* _Problem statement_:
Copy each line that has the string "scene" somewhere in it.

*** Information given

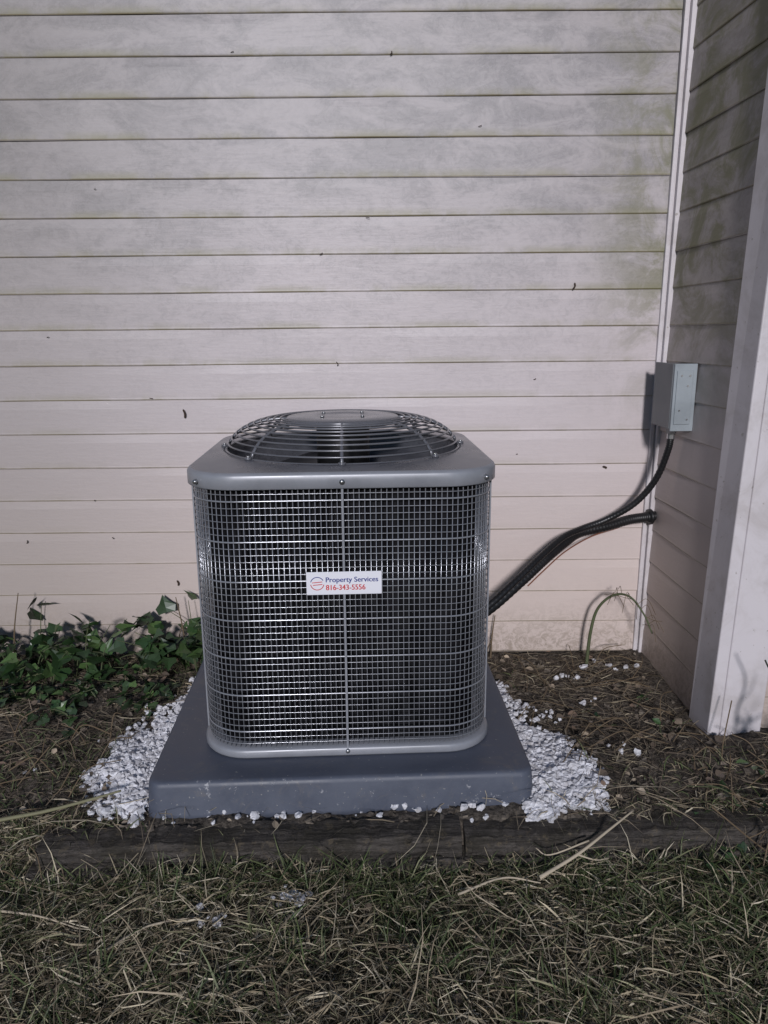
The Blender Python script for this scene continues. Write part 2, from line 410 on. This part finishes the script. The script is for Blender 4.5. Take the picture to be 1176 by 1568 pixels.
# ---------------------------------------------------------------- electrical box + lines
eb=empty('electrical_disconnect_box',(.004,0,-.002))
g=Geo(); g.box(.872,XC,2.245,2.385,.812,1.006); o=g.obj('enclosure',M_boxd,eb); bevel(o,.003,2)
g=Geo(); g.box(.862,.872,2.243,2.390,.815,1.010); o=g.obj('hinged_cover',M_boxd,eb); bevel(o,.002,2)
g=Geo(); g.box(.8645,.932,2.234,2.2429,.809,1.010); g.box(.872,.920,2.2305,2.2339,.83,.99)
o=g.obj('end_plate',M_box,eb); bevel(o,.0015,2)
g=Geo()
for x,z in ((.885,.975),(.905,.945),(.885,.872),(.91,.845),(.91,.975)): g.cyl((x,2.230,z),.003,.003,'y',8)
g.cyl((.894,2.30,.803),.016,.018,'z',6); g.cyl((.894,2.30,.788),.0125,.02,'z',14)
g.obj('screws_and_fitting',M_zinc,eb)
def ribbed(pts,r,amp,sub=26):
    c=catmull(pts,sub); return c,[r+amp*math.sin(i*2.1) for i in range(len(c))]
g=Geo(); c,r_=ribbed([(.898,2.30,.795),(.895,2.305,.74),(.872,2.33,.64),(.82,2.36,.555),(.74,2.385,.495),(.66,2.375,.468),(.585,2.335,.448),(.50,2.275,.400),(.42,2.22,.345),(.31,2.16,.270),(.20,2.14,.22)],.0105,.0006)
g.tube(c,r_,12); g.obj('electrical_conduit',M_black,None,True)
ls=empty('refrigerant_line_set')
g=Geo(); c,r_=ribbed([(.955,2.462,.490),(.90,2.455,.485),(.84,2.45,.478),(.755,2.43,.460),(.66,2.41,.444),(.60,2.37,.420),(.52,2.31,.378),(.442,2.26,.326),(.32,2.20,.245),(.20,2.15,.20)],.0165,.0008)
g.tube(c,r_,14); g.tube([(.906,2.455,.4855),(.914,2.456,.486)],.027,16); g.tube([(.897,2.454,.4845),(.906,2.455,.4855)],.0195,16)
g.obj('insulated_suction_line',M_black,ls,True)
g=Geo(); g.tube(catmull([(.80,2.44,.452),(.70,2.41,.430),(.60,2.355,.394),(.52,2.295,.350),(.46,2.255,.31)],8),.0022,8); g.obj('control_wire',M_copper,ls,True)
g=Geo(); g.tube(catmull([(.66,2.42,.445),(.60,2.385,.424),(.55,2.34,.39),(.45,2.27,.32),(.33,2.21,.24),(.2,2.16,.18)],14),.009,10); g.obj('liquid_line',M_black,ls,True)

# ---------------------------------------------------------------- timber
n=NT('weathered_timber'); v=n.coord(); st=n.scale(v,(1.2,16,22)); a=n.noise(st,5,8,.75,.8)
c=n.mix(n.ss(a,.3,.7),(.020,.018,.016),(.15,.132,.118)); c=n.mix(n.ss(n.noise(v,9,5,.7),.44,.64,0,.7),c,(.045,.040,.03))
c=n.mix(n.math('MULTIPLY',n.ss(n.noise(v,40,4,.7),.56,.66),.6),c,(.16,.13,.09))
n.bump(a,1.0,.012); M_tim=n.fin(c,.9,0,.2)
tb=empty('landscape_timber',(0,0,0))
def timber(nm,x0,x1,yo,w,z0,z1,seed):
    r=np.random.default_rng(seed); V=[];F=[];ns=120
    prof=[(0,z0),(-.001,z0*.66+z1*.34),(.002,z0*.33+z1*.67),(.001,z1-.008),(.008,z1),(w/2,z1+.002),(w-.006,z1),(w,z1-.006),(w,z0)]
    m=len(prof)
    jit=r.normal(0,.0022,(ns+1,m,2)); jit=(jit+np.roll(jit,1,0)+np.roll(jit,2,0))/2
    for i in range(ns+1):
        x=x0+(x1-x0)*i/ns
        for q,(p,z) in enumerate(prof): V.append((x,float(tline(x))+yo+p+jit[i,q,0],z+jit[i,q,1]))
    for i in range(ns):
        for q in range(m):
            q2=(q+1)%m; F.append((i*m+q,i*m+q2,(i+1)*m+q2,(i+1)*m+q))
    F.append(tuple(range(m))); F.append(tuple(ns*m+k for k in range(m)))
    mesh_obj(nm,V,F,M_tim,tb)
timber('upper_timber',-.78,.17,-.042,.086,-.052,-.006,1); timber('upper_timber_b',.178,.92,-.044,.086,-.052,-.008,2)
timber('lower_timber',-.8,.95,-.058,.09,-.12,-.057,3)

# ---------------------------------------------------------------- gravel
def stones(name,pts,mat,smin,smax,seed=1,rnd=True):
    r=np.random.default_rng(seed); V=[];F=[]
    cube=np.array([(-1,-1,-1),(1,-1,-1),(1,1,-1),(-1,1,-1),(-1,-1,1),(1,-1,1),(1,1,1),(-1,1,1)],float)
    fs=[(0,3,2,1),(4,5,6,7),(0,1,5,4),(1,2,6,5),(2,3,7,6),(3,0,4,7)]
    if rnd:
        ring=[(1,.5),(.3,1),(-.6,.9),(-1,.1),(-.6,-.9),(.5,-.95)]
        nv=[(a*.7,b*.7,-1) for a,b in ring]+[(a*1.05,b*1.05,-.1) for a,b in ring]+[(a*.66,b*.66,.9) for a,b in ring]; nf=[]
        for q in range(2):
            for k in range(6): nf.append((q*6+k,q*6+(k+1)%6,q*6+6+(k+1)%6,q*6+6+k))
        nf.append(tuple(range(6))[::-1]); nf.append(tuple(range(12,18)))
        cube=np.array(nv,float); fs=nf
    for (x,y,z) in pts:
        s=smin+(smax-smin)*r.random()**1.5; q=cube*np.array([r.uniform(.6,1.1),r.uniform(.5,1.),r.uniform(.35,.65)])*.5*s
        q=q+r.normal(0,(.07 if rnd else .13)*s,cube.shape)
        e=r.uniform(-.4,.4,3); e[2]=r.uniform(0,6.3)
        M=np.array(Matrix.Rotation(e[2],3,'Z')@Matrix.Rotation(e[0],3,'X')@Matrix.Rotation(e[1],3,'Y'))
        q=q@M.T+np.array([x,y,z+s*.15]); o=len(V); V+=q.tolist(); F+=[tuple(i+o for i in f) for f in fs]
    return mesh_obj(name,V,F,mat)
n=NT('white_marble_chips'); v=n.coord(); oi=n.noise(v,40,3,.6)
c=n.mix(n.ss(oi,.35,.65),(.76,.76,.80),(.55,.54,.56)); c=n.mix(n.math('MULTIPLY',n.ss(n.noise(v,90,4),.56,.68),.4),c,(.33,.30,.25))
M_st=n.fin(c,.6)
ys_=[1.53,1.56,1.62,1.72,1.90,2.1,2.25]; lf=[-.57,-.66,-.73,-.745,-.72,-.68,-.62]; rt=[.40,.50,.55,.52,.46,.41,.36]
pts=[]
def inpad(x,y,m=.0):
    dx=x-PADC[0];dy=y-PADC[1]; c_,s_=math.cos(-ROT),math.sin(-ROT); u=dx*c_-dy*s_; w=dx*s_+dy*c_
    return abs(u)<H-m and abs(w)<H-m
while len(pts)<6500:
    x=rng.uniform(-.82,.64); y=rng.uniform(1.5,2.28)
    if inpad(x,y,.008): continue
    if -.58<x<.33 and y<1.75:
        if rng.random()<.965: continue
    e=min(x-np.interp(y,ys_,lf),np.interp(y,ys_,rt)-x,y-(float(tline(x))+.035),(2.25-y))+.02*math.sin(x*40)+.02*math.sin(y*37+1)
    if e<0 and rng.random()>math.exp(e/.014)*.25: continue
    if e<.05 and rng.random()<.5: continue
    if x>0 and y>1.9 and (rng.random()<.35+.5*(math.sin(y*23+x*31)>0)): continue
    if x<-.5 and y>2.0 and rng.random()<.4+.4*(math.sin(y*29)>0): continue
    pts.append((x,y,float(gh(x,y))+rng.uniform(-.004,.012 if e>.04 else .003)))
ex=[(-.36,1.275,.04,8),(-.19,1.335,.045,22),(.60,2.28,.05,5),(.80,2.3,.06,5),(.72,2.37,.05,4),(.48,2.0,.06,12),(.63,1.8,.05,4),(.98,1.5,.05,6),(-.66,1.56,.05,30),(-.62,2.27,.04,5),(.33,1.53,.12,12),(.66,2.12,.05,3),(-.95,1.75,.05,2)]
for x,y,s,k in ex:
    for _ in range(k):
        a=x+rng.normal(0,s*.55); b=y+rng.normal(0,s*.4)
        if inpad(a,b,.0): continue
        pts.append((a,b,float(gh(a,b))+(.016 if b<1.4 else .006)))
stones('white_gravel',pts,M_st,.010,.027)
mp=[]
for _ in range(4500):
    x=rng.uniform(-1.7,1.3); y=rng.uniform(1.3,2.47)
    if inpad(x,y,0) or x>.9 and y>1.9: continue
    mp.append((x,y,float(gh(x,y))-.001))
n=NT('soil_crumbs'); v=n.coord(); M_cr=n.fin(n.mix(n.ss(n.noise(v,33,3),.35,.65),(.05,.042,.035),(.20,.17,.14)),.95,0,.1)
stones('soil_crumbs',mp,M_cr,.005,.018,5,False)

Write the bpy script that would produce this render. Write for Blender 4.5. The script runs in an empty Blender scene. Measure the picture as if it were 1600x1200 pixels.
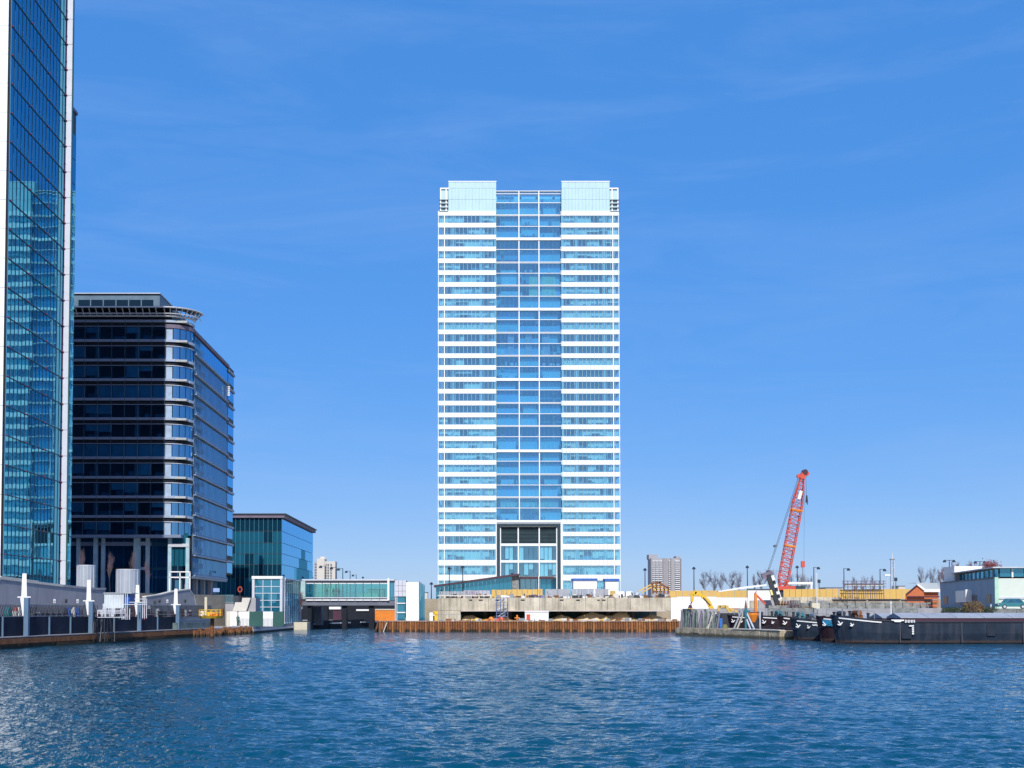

******

* _Finished exercise_:
The Blender Python script for this scene continues. Write part 2, from line 410 on. This part finishes the script. The script is for Blender 4.5. Take the picture to be 1176 by 1568 pixels.
Write the bpy script that would produce this render. Write for Blender 4.5. The script runs in an empty Blender scene. Measure the picture as if it were 1600x1200 pixels.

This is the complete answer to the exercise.